In a quirk of the schedule, the Devils would be done with the Tampa Bay Lightning season series before even haven taken on a divisional opponent in 2016-17.

After tonight, New Jersey can breathe a sigh of relief. Tampa, simply put, outplayed and outskated the Devils tonight. The Devils came into the game looking for their first road win of the season and they will still be looking for it when they travel to Carolina for a game tomorrow at the Hurricanes. The Lightning defeated the Devils 4-1 tonight at Amalie Arena.

Some roster changes for the Lightning since the last time these teams met up a week ago at The Rock: in for the Bolts was Ryan Callahan, who the Devils have not seen this year due to his being injured. Out for the Lightning was Jonathan Drouin, who was out after being hit high by the Islanders’ Calvin de Haan. Also scratched for Tampa was Nikita Nesterov. Sitting for the Devils was Reid Boucher, Jacob Josefson and Vojtech Mozik – who has been traveling with the club, but has not gotten in the lineup yet.

On the ice, the Devils would switch PA Parenteau to his natural right wing side, starting him off on the first line with Taylor Hall and Travis Zajac.

Goaltending wise, we finally got a battle of Team USA goalies as Cory Schneider started for the Devils and turned away 31 of 35 Tampa Bay shots, faced Ben Bishop, who stopped 37 of 38 Devils shots faced. It was, of course, Bishop’s first start this year against the Devils.

In a bit of an oddity, defenseman Damon Severson is the Devils leading scorer coming into the night with one goal and seven assists for eight points. And he would factor into this game’s scoring as well. He added a goal when, at 14:39 of the first period, Hall fired the puck towards the Tampa net. Zajac was able to tip it to Severson, who was creeping into the slot and fired a hard shot that beat Bishop cleanly. It was 1-0 Devils. With that goal, Severson doubled his goal output of all of last season in just the tenth game of this year.

The first period saw the Devils continue their strong game from last Saturday against Tampa; early on Hall had a big hit on Anton Stralman that really seemed to rattle the Lightning.

But it would not last. The Lightning tied things up at 2:25 of the second when Victor Hedman made a nice tape-to-tape pass to Brian Boyle, who buried the puck behind Schneider. JT Brown had the secondary assist.

A few minutes later, Tampa had seemingly taken the lead off a goal by Nikita Kucherov, but it was waved off on the ice. Replays showed that the shot hit the crossbar, came down in front of the goal line and Cory reached back to grab the puck, smothering it before a Lightning stick could get on it.
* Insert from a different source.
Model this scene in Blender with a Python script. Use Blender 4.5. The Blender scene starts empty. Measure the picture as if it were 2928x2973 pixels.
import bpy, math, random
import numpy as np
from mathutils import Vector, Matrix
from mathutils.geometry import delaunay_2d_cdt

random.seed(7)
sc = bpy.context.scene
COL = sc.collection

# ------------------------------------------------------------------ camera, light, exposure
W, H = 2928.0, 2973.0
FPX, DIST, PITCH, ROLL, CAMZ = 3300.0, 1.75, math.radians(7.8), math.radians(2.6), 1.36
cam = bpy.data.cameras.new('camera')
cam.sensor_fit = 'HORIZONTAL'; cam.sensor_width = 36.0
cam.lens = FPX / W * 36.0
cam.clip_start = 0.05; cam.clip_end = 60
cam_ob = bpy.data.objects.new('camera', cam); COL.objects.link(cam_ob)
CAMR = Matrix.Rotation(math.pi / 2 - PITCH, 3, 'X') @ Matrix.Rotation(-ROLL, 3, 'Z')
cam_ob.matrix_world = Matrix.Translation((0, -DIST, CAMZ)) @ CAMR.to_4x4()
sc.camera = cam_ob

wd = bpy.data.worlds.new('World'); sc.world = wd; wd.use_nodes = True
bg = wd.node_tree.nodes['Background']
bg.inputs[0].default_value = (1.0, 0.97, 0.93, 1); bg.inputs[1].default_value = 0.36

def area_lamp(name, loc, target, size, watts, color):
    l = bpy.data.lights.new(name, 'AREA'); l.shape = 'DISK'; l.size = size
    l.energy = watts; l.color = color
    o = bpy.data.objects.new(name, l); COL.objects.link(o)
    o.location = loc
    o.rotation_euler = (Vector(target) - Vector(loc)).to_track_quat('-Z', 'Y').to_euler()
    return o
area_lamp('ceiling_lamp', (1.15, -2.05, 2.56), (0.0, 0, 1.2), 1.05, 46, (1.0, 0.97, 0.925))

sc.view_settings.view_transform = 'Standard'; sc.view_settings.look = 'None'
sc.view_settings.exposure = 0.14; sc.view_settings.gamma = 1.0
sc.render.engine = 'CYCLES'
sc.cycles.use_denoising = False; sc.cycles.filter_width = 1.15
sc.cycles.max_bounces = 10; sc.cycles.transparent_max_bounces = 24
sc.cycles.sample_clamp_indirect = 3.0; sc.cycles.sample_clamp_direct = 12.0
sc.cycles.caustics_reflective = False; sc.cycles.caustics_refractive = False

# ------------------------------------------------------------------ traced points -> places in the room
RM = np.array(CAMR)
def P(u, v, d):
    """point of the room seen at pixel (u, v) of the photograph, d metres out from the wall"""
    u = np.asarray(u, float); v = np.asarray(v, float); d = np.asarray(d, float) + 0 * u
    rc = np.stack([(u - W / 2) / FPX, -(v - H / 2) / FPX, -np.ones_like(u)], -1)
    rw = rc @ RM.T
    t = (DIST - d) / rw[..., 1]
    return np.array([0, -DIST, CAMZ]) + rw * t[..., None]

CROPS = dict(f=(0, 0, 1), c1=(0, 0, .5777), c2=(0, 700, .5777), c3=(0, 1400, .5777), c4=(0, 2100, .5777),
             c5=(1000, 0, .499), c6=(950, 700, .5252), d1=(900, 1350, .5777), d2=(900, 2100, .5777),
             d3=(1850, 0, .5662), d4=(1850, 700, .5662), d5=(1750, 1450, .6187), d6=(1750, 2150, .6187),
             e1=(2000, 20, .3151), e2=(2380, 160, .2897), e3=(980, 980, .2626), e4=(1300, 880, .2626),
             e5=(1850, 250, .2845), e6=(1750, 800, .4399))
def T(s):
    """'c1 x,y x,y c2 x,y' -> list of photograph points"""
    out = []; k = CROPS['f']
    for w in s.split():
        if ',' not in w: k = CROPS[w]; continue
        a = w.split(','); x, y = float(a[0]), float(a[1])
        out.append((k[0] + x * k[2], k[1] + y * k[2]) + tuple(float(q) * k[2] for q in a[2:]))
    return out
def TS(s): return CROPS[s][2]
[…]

But immediately off of that at 8:27, Victor Hedman scored off of the faceoff, as the Devils won the draw, but it dribbled forward to Hedman, who took advantage with a big slap shot that beat Cory.

The Lightning really asserted themselves and took control of the game in the second period. Tampa had 21 shots on goal in the middle frame, but Cory really kept the Devils in the game, making some great stops to keep New Jersey close.
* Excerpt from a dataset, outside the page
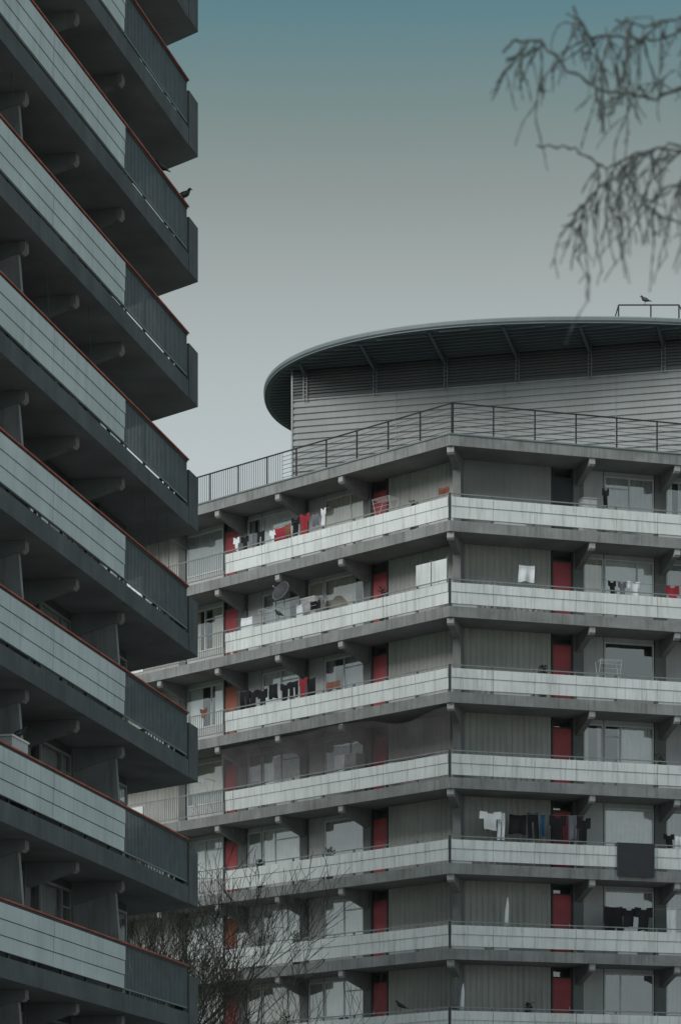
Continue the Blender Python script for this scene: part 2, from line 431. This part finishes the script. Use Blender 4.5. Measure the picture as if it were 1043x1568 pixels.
for li,z in enumerate(levels+[topz]):
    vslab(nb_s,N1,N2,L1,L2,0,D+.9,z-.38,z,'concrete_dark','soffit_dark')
    for f in (N1,N2):
        for q in (4.4,7.3,10.2,13.1,16.0,18.9):
            bracket(nb_b,f,q,z-.382,w=.2,end='bracket',body='soffit_dark',tip=.32,h0=.22,h1=.5)
    if z==topz: continue
    H=2.418
    for f in (N1,N2):
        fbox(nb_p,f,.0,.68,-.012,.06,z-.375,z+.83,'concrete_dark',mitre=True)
        fbox(nb_r,f,.72,5.22,.02,.05,z+.09,z+.12,'rail_teal')
        q=.76
        while q<5.22: fbox(nb_r,f,q-.011,q+.011,.022,.044,z+.12,z+.98,'rail_teal'); q+=.095
        for q in (.74,2.2,3.7,5.2): fbox(nb_r,f,q-.03,q+.03,.052,.1,z,z+1.01,'rail_teal')
        a=5.26
        while a<L1-1 and f is N1 or (f is N2 and a<L2-1):
            e=a+4.36
            for (y0,y1,o) in ((.10,.37,.0),(.385,.66,-.012),(.675,.96,-.024)):
                fbox(nb_p,f,a+.012,e-.012,o,.05,z+y0,z+y1,'blue_panel')
            fbox(nb_p,f,a+.02,e-.02,.052,.07,z+.10,z+.955,'rail_dark')
            for t in range(3): fbox(nb_r,f,a+.7+t*1.45,a+.76+t*1.45,.075,.12,z,z+1.01,'rail_dark')
            a=e
        Le=L1 if f is N1 else L2
        fbox(nb_r,f,.72,Le,-.028,.06,z+1.020,z+1.052,'rail_red')
        fbox(nb_r,f,.72,Le,.01,.05,z+.985,z+1.018,'rail_dark')
        for (a,e,t) in nbays:
            if t=='col': fbox(nb_f,f,a,e,D-.05,D+.2,z,z+H,'column')
            elif t=='door': door(nb_f,f,a,e,D,z,H,'facade_shade')
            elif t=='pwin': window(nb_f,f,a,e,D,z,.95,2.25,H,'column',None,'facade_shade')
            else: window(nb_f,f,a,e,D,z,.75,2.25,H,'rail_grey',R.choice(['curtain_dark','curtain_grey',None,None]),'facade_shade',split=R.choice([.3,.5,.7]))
    def fin(f,q,m):
        w=.06; pr=[(D,0),(.28,0),(.48,2.415),(D,2.415)]
        nb_b.hull([f.p3(q-w,d,z+h) for d,h in pr],[f.p3(q+w,d,z+h) for d,h in pr],m)
    fin(N1,10.2,'concrete_mid'); fin(N1,16.0,'concrete_mid'); 
    if li<=4: fin(N1,4.4,'concrete_mid')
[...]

The third period was where it all fell apart. First, at 4:57, Travis Zajac took an interference penalty against Stralman. That set up a faceoff in the Devils’ zone with Valtteri Filppula winning the draw back to Nikita Kucherov. He fired a shot that was tipped in by Brayden Point. It was Point’s first NHL goal and it gave the Bolts a 3-1 lead at 5:01 of the third period.
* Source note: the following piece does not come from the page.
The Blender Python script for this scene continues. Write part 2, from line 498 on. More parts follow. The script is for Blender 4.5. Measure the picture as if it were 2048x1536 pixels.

Tampa then put the game out of reach when Kucherov scored his fourth goal of the year on a breakaway with Steven Stamkos and Stralman getting the assists.

Each team had some trouble with penalties; the Devils went 0-for-4 on the power play, but the Lightning were able convert on one of their chances with the extra attacker, going 1-for-4 on the power play. Special teams need to be addressed by the Devils going forward as they have not been setting the world on fire on the power play and have been letting teams back in games by scoring on the penalty kill – although Tampa’s power play is the third ranked power play unit in the NHL right now.

New Jersey does have some good to build on, though. This is the only game this year that they have lost by more than one goal. All of their other losses this season have been by a single goal, and this is hardly a 10-0 blowout like Montreal experienced on Friday night in Columbus.

Next up, the Devils will travel to Raleigh to play their first divisional game this year. Keith Kinkaid will get the start in net against the Hurricanes as the Devils will try to put this loss behind them as quickly as possible tomorrow. Keep in mind, the puck drop is 6 PM tomorrow in Carolina, an earlier start time than normal.